# [Dataset content]
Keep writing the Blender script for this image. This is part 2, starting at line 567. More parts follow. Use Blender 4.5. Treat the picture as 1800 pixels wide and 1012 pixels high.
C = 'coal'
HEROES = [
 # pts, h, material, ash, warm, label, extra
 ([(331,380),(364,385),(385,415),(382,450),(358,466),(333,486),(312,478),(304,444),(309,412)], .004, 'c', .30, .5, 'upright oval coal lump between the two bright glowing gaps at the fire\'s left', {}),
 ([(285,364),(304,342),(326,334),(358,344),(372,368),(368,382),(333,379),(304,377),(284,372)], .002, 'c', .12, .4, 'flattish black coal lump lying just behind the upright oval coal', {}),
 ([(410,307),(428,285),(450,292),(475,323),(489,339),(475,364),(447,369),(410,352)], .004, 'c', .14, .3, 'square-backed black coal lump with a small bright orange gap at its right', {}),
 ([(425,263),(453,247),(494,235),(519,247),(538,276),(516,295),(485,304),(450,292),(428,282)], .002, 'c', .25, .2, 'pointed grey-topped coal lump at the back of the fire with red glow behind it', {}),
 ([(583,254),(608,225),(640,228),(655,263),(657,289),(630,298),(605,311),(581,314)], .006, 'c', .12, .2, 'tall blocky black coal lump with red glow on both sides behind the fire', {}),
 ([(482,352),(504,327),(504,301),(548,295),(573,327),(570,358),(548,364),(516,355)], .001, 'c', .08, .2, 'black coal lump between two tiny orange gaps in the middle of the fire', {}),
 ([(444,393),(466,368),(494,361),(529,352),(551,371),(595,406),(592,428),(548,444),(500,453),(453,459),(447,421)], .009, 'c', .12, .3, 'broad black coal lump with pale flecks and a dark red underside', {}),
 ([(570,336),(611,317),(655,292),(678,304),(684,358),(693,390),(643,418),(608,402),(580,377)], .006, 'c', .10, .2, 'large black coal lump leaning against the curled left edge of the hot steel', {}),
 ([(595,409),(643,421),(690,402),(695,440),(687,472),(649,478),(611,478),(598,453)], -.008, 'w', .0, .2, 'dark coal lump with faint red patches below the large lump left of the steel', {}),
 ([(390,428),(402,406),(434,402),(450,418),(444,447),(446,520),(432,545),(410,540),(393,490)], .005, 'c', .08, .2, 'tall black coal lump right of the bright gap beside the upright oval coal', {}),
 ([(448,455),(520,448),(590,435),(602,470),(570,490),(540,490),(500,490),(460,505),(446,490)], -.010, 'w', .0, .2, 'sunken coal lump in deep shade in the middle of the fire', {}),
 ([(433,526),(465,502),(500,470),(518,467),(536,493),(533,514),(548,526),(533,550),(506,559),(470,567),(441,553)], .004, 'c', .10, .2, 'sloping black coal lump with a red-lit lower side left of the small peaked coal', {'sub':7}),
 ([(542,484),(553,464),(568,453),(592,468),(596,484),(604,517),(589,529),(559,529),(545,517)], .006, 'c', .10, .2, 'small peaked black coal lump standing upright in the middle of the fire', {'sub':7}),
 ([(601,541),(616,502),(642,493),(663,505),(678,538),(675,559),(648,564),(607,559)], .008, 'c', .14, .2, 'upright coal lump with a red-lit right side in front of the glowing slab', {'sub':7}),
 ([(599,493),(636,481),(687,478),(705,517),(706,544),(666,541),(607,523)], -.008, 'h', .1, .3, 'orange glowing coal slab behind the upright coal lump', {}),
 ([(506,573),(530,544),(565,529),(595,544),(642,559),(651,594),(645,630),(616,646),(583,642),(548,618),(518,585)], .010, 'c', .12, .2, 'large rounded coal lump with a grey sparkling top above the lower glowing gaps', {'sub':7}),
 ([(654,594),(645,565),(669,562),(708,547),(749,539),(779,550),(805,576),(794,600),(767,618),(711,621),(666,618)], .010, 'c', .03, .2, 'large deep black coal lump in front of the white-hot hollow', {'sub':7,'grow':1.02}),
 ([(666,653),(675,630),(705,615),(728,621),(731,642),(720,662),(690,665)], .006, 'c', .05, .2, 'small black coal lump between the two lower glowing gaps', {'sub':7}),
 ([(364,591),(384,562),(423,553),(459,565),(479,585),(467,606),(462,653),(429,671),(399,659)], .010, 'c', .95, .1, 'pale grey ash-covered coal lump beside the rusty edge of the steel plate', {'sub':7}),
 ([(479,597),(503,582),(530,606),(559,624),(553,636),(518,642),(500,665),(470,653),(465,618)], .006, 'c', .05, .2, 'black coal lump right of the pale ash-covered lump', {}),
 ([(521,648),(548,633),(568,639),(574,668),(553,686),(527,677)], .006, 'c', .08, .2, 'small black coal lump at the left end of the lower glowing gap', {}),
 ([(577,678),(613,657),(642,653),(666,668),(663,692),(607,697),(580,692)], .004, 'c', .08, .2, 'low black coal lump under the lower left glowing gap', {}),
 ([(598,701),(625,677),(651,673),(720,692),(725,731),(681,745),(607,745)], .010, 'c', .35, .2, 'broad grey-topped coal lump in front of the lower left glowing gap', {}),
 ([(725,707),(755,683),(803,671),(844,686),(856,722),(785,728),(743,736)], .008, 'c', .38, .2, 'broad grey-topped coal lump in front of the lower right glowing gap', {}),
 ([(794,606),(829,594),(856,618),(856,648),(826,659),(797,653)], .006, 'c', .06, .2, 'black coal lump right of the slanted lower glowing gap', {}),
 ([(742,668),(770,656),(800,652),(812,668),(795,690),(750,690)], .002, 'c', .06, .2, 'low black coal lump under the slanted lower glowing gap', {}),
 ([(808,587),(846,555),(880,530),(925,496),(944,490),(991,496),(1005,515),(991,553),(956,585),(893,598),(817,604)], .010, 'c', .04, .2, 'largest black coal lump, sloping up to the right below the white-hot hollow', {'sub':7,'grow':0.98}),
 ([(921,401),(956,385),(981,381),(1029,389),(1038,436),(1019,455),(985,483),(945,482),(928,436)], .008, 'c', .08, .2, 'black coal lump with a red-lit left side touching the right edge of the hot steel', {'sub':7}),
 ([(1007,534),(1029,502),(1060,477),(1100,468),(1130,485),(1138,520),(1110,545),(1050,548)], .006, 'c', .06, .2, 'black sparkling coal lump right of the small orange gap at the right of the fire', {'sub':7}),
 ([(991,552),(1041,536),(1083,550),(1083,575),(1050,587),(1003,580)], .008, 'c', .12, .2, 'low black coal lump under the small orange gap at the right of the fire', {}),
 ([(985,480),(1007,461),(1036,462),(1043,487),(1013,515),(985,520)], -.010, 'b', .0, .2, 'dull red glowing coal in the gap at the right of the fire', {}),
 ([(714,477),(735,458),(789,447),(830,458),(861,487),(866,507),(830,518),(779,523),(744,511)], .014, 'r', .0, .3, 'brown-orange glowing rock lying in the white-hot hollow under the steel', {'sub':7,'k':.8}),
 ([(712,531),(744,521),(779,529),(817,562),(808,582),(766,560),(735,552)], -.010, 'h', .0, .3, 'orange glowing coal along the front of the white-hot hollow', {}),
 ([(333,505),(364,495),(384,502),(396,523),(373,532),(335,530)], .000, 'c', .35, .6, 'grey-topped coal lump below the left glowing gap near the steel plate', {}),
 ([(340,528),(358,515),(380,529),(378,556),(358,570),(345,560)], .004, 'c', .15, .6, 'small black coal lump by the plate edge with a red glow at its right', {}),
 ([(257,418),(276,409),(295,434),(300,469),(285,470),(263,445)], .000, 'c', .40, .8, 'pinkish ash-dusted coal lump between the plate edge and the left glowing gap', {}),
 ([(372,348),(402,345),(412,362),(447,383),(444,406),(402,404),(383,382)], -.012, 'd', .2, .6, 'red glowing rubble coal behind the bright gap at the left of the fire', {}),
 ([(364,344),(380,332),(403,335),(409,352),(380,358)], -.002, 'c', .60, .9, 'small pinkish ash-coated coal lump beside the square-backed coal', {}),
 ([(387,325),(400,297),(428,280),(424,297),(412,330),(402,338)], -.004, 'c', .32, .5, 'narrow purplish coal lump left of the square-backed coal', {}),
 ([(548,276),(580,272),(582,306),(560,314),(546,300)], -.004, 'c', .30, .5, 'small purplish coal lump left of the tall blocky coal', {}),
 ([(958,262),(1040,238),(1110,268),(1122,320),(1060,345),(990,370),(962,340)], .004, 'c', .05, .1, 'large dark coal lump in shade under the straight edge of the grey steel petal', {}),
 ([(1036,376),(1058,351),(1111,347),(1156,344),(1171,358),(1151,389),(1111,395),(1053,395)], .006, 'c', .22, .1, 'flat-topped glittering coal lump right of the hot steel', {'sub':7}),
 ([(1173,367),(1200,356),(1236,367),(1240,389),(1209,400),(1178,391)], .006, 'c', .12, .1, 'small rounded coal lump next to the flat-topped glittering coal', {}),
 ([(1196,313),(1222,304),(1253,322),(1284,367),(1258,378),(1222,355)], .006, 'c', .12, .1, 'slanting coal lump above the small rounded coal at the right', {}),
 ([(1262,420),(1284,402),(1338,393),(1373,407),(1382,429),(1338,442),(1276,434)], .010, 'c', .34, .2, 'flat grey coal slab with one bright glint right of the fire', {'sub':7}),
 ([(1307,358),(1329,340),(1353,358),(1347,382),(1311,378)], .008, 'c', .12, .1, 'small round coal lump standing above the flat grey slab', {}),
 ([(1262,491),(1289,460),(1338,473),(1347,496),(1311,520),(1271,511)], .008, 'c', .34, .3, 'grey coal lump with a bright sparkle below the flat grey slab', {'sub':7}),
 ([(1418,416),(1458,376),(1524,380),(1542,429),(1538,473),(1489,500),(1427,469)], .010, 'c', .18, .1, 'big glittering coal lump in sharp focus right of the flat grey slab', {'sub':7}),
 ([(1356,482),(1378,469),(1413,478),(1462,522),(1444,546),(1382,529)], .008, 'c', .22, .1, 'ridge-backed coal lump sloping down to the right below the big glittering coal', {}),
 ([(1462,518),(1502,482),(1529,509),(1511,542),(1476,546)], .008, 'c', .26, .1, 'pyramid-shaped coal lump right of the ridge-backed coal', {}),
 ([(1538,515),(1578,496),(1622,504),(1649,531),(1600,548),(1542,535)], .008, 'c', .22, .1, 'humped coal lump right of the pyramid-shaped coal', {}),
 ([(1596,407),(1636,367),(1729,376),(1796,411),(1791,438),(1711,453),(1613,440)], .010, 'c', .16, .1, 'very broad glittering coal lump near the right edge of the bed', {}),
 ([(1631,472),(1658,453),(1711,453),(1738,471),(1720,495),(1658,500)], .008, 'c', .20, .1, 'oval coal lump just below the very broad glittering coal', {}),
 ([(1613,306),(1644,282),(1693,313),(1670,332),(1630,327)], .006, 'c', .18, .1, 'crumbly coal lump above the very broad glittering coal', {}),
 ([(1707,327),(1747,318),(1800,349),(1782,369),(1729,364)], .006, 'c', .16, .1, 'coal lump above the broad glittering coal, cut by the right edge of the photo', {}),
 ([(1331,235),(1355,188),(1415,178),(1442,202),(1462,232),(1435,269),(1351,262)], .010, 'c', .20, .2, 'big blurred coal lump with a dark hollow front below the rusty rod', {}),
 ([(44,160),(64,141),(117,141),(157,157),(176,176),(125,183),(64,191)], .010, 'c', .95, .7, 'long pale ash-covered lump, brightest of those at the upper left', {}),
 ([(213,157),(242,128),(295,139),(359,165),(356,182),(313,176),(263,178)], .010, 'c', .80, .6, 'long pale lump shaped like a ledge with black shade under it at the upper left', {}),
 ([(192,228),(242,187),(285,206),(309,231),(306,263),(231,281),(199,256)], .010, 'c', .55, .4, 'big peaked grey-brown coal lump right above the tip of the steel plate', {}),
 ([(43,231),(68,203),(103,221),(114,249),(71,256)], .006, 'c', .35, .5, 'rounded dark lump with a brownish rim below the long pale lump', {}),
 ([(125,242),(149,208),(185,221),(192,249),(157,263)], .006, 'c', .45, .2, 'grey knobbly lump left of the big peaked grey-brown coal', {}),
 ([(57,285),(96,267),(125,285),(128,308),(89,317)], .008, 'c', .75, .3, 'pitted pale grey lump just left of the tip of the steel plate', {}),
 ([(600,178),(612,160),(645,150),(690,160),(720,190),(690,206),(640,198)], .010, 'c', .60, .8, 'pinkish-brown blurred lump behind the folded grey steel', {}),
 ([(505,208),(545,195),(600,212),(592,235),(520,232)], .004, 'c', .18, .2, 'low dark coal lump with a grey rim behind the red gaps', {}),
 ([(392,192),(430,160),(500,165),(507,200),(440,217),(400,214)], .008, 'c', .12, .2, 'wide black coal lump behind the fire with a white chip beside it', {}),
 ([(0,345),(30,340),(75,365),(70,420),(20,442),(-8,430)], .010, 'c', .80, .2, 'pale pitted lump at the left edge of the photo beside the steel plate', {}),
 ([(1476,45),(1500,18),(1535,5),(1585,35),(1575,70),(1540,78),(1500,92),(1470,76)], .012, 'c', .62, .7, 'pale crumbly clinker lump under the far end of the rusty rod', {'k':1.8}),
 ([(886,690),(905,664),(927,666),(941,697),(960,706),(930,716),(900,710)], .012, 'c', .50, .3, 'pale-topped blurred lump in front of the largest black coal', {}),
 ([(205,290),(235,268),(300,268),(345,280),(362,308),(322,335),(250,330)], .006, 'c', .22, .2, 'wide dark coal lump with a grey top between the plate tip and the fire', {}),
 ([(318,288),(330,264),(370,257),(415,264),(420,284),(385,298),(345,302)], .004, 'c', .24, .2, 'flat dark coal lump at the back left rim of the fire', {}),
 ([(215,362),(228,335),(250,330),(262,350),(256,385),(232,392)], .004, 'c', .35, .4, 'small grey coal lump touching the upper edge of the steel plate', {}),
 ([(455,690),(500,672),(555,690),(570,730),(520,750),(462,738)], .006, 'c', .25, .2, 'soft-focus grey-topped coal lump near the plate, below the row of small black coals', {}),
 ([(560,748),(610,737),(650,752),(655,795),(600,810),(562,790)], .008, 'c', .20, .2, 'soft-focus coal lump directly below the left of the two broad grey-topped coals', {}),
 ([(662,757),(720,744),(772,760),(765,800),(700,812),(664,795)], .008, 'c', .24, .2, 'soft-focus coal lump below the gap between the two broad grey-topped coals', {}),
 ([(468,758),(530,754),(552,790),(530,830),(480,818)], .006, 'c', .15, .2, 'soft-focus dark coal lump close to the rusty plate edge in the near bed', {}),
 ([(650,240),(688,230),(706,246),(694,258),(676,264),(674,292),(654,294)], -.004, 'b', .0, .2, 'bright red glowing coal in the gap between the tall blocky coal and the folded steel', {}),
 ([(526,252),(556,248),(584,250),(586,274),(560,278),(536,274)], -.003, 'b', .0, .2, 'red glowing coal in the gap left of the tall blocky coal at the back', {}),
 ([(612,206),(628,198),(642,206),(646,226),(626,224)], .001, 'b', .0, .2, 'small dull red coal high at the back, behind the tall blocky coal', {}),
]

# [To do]
Pull every line containing "wide" out of the data above.

# [Correct result]
Keep writing the Blender script for this image. This is part 2, starting at line 567. More parts follow. Use Blender 4.5. Treat the picture as 1800 pixels wide and 1012 pixels high.
 ([(392,192),(430,160),(500,165),(507,200),(440,217),(400,214)], .008, 'c', .12, .2, 'wide black coal lump behind the fire with a white chip beside it', {}),
 ([(205,290),(235,268),(300,268),(345,280),(362,308),(322,335),(250,330)], .006, 'c', .22, .2, 'wide dark coal lump with a grey top between the plate tip and the fire', {}),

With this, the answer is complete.